Problems with movie reviews

The problem with movie reviews is that everyone is wrong but me. It seems that no two people can agree on anything in the business (except for how bad “The Room” was). So, anyone trying to navigate the swamp-waters of popular movies is forced to step carefully between sinkholes of romantic-comedies and gaseous action-flicks in an ultimately futile attempt to survive with their hard-earned money intact.

Really, this is either entirely due to space-lasers that the president has aimed at our brains for nefarious purposes like selling moist-towelettes or, more likely, because of the subjective nature of opinion. So who can you trust to guide you away from the sticky-floored death-trap of the next Hugh Grant movie? Certainly not me, I’ll send you there with a smile on my face. Surely there must be someone out there, right? Wrong. The unfortunate truth is that you can only be guided by whatever information you yourself gather.

Rotten Tomatoes be damned, sometimes a movie is built up extremely well and, despite appearing to be a decent movie, reveals itself to be a seven-headed beast from the mind of the people who wrote “The Human Centipede” (which I originally thought to be a gritty reboot of “The Giving Tree;” imagine my surprise when I was right. If you don’t see it, look again, the connections are clear).

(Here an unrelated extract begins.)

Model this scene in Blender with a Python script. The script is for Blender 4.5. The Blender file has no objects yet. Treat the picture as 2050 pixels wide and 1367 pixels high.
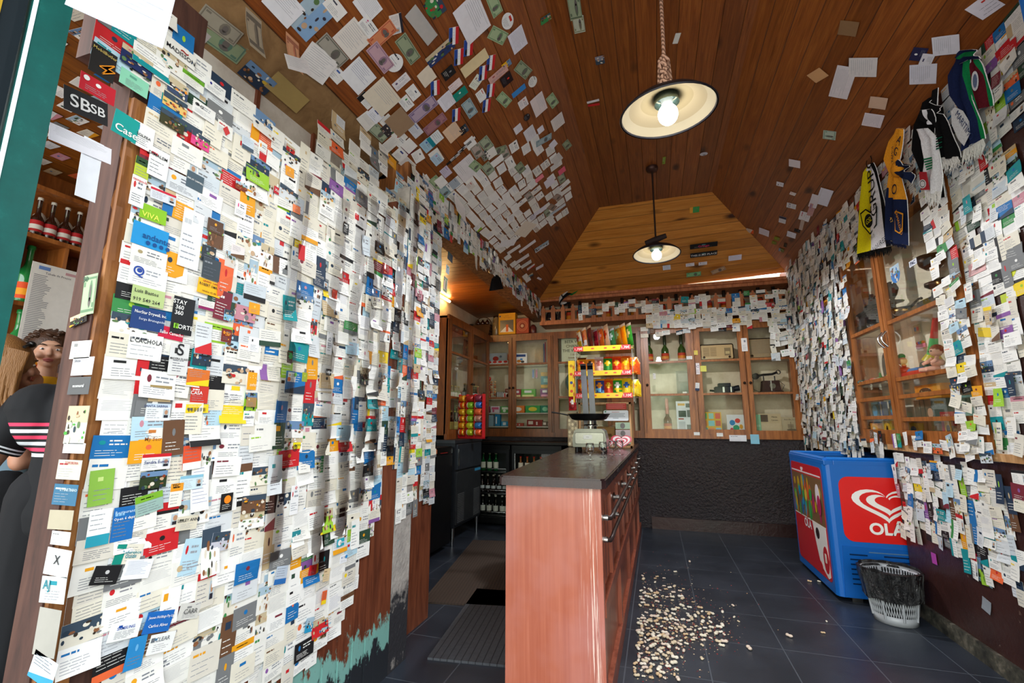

Now, I’m not saying you should don the blindfold and walk off, cigarette in mouth, to the next big movie. I’m just warning you against trusting Ebert and Roeper. How you avoid blowing your cash on cruddy recommendations is simple—research the movie. For god’s sake, at least consult to research the damn thing. If you’re familiar with the cinematographer and director, your chances at assessing the movie are good. Looking at actors is also helpful, because any movie that stars Cher as a rugged ex-cop is probably not worth watching. If you’re too lazy to do anything before walking into that theater, you probably deserve your fate.